» **PROVIDED MATERIAL**:

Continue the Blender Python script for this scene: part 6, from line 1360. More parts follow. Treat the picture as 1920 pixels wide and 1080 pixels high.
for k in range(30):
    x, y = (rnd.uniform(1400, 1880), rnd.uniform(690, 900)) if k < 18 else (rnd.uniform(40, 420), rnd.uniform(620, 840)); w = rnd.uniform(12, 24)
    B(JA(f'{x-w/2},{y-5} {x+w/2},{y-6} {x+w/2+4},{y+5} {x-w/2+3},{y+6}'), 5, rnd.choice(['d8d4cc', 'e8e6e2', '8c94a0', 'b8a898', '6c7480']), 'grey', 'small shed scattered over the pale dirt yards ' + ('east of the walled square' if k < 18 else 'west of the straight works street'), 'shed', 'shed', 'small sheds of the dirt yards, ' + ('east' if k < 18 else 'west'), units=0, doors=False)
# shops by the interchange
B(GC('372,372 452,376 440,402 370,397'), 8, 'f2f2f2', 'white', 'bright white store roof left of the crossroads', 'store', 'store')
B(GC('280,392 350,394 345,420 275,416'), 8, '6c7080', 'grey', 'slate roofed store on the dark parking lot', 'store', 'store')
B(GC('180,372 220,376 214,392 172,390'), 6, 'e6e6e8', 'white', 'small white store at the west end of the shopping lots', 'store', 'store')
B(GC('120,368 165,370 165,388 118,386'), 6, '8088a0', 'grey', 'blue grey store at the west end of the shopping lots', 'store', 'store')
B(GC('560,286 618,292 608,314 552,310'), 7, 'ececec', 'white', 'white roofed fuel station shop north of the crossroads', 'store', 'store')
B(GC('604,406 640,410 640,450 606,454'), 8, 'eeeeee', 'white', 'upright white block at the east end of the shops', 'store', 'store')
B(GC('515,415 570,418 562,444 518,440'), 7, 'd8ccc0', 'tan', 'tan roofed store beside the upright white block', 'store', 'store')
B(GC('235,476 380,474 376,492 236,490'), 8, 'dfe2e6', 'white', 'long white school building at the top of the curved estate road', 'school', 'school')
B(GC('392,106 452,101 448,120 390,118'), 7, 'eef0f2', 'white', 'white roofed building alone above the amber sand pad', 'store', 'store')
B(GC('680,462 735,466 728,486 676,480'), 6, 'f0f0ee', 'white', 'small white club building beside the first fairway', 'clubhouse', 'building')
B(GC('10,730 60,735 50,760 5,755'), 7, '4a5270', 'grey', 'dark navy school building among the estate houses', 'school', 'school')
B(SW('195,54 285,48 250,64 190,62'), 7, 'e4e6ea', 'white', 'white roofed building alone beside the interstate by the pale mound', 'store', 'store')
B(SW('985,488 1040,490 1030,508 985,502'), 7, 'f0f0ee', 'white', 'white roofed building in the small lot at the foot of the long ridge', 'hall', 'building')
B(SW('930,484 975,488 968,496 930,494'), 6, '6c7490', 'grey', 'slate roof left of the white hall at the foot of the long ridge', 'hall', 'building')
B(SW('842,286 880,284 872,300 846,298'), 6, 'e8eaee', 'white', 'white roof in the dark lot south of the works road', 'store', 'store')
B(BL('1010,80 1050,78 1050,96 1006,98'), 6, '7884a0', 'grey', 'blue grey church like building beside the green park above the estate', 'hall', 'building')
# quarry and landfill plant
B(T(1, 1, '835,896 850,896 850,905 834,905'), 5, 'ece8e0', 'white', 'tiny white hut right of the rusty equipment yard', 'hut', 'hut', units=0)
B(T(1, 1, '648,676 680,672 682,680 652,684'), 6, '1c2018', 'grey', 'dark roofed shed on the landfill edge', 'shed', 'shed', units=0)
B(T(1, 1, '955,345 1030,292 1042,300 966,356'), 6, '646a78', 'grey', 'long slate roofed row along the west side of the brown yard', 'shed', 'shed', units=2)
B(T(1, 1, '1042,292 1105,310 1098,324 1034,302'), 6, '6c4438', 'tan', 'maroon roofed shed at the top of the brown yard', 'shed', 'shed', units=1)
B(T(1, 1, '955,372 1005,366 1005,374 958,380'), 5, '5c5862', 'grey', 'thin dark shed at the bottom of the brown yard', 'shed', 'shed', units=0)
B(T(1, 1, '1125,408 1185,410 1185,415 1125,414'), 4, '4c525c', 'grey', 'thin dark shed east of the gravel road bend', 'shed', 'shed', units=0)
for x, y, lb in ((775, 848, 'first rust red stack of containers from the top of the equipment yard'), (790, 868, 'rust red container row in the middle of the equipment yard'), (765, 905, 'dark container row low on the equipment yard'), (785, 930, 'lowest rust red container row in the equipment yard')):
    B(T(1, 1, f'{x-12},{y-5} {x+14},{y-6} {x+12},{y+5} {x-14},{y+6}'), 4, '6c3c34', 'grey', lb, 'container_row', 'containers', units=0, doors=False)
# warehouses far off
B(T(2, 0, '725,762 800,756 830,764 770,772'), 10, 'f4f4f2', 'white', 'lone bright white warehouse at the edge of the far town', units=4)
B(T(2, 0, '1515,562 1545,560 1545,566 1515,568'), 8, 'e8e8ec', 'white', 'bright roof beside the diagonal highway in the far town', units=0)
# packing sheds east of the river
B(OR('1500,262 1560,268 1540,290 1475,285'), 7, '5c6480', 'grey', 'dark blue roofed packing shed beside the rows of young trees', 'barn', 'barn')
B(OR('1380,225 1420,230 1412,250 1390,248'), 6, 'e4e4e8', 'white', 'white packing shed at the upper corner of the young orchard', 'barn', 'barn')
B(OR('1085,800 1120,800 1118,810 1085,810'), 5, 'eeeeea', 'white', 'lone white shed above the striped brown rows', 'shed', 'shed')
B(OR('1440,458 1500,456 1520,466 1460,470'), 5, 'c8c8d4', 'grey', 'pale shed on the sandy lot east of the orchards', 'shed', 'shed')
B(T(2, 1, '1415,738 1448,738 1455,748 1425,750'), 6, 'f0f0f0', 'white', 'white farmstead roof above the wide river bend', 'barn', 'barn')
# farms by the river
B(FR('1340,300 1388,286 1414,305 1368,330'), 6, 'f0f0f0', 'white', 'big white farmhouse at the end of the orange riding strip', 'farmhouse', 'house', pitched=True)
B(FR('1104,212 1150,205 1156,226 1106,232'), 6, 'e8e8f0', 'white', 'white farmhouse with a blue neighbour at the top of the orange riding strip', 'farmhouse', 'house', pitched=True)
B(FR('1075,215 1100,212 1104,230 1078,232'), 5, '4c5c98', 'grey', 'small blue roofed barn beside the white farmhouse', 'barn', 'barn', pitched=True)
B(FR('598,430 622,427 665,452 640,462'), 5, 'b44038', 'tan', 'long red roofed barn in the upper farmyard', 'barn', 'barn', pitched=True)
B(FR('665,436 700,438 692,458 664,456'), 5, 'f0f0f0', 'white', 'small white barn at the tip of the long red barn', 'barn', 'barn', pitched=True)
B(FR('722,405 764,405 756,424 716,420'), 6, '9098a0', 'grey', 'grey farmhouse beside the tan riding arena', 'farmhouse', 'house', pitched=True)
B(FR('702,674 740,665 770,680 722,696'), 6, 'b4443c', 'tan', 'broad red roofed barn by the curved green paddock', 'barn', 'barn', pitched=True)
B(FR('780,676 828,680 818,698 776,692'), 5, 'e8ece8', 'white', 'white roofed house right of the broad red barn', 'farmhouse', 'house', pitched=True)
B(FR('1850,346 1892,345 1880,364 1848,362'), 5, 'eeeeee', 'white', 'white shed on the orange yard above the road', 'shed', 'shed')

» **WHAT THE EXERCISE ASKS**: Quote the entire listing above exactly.

» **WRITTEN SOLUTION**:
Continue the Blender Python script for this scene: part 6, from line 1360. More parts follow. Treat the picture as 1920 pixels wide and 1080 pixels high.
for k in range(30):
    x, y = (rnd.uniform(1400, 1880), rnd.uniform(690, 900)) if k < 18 else (rnd.uniform(40, 420), rnd.uniform(620, 840)); w = rnd.uniform(12, 24)
    B(JA(f'{x-w/2},{y-5} {x+w/2},{y-6} {x+w/2+4},{y+5} {x-w/2+3},{y+6}'), 5, rnd.choice(['d8d4cc', 'e8e6e2', '8c94a0', 'b8a898', '6c7480']), 'grey', 'small shed scattered over the pale dirt yards ' + ('east of the walled square' if k < 18 else 'west of the straight works street'), 'shed', 'shed', 'small sheds of the dirt yards, ' + ('east' if k < 18 else 'west'), units=0, doors=False)
# shops by the interchange
B(GC('372,372 452,376 440,402 370,397'), 8, 'f2f2f2', 'white', 'bright white store roof left of the crossroads', 'store', 'store')
B(GC('280,392 350,394 345,420 275,416'), 8, '6c7080', 'grey', 'slate roofed store on the dark parking lot', 'store', 'store')
B(GC('180,372 220,376 214,392 172,390'), 6, 'e6e6e8', 'white', 'small white store at the west end of the shopping lots', 'store', 'store')
B(GC('120,368 165,370 165,388 118,386'), 6, '8088a0', 'grey', 'blue grey store at the west end of the shopping lots', 'store', 'store')
B(GC('560,286 618,292 608,314 552,310'), 7, 'ececec', 'white', 'white roofed fuel station shop north of the crossroads', 'store', 'store')
B(GC('604,406 640,410 640,450 606,454'), 8, 'eeeeee', 'white', 'upright white block at the east end of the shops', 'store', 'store')
B(GC('515,415 570,418 562,444 518,440'), 7, 'd8ccc0', 'tan', 'tan roofed store beside the upright white block', 'store', 'store')
B(GC('235,476 380,474 376,492 236,490'), 8, 'dfe2e6', 'white', 'long white school building at the top of the curved estate road', 'school', 'school')
B(GC('392,106 452,101 448,120 390,118'), 7, 'eef0f2', 'white', 'white roofed building alone above the amber sand pad', 'store', 'store')
B(GC('680,462 735,466 728,486 676,480'), 6, 'f0f0ee', 'white', 'small white club building beside the first fairway', 'clubhouse', 'building')
B(GC('10,730 60,735 50,760 5,755'), 7, '4a5270', 'grey', 'dark navy school building among the estate houses', 'school', 'school')
B(SW('195,54 285,48 250,64 190,62'), 7, 'e4e6ea', 'white', 'white roofed building alone beside the interstate by the pale mound', 'store', 'store')
B(SW('985,488 1040,490 1030,508 985,502'), 7, 'f0f0ee', 'white', 'white roofed building in the small lot at the foot of the long ridge', 'hall', 'building')
B(SW('930,484 975,488 968,496 930,494'), 6, '6c7490', 'grey', 'slate roof left of the white hall at the foot of the long ridge', 'hall', 'building')
B(SW('842,286 880,284 872,300 846,298'), 6, 'e8eaee', 'white', 'white roof in the dark lot south of the works road', 'store', 'store')
B(BL('1010,80 1050,78 1050,96 1006,98'), 6, '7884a0', 'grey', 'blue grey church like building beside the green park above the estate', 'hall', 'building')
# quarry and landfill plant
B(T(1, 1, '835,896 850,896 850,905 834,905'), 5, 'ece8e0', 'white', 'tiny white hut right of the rusty equipment yard', 'hut', 'hut', units=0)
B(T(1, 1, '648,676 680,672 682,680 652,684'), 6, '1c2018', 'grey', 'dark roofed shed on the landfill edge', 'shed', 'shed', units=0)
B(T(1, 1, '955,345 1030,292 1042,300 966,356'), 6, '646a78', 'grey', 'long slate roofed row along the west side of the brown yard', 'shed', 'shed', units=2)
B(T(1, 1, '1042,292 1105,310 1098,324 1034,302'), 6, '6c4438', 'tan', 'maroon roofed shed at the top of the brown yard', 'shed', 'shed', units=1)
B(T(1, 1, '955,372 1005,366 1005,374 958,380'), 5, '5c5862', 'grey', 'thin dark shed at the bottom of the brown yard', 'shed', 'shed', units=0)
B(T(1, 1, '1125,408 1185,410 1185,415 1125,414'), 4, '4c525c', 'grey', 'thin dark shed east of the gravel road bend', 'shed', 'shed', units=0)
for x, y, lb in ((775, 848, 'first rust red stack of containers from the top of the equipment yard'), (790, 868, 'rust red container row in the middle of the equipment yard'), (765, 905, 'dark container row low on the equipment yard'), (785, 930, 'lowest rust red container row in the equipment yard')):
    B(T(1, 1, f'{x-12},{y-5} {x+14},{y-6} {x+12},{y+5} {x-14},{y+6}'), 4, '6c3c34', 'grey', lb, 'container_row', 'containers', units=0, doors=False)
# warehouses far off
B(T(2, 0, '725,762 800,756 830,764 770,772'), 10, 'f4f4f2', 'white', 'lone bright white warehouse at the edge of the far town', units=4)
B(T(2, 0, '1515,562 1545,560 1545,566 1515,568'), 8, 'e8e8ec', 'white', 'bright roof beside the diagonal highway in the far town', units=0)
# packing sheds east of the river
B(OR('1500,262 1560,268 1540,290 1475,285'), 7, '5c6480', 'grey', 'dark blue roofed packing shed beside the rows of young trees', 'barn', 'barn')
B(OR('1380,225 1420,230 1412,250 1390,248'), 6, 'e4e4e8', 'white', 'white packing shed at the upper corner of the young orchard', 'barn', 'barn')
B(OR('1085,800 1120,800 1118,810 1085,810'), 5, 'eeeeea', 'white', 'lone white shed above the striped brown rows', 'shed', 'shed')
B(OR('1440,458 1500,456 1520,466 1460,470'), 5, 'c8c8d4', 'grey', 'pale shed on the sandy lot east of the orchards', 'shed', 'shed')
B(T(2, 1, '1415,738 1448,738 1455,748 1425,750'), 6, 'f0f0f0', 'white', 'white farmstead roof above the wide river bend', 'barn', 'barn')
# farms by the river
B(FR('1340,300 1388,286 1414,305 1368,330'), 6, 'f0f0f0', 'white', 'big white farmhouse at the end of the orange riding strip', 'farmhouse', 'house', pitched=True)
B(FR('1104,212 1150,205 1156,226 1106,232'), 6, 'e8e8f0', 'white', 'white farmhouse with a blue neighbour at the top of the orange riding strip', 'farmhouse', 'house', pitched=True)
B(FR('1075,215 1100,212 1104,230 1078,232'), 5, '4c5c98', 'grey', 'small blue roofed barn beside the white farmhouse', 'barn', 'barn', pitched=True)
B(FR('598,430 622,427 665,452 640,462'), 5, 'b44038', 'tan', 'long red roofed barn in the upper farmyard', 'barn', 'barn', pitched=True)
B(FR('665,436 700,438 692,458 664,456'), 5, 'f0f0f0', 'white', 'small white barn at the tip of the long red barn', 'barn', 'barn', pitched=True)
B(FR('722,405 764,405 756,424 716,420'), 6, '9098a0', 'grey', 'grey farmhouse beside the tan riding arena', 'farmhouse', 'house', pitched=True)
B(FR('702,674 740,665 770,680 722,696'), 6, 'b4443c', 'tan', 'broad red roofed barn by the curved green paddock', 'barn', 'barn', pitched=True)
B(FR('780,676 828,680 818,698 776,692'), 5, 'e8ece8', 'white', 'white roofed house right of the broad red barn', 'farmhouse', 'house', pitched=True)
B(FR('1850,346 1892,345 1880,364 1848,362'), 5, 'eeeeee', 'white', 'white shed on the orange yard above the road', 'shed', 'shed')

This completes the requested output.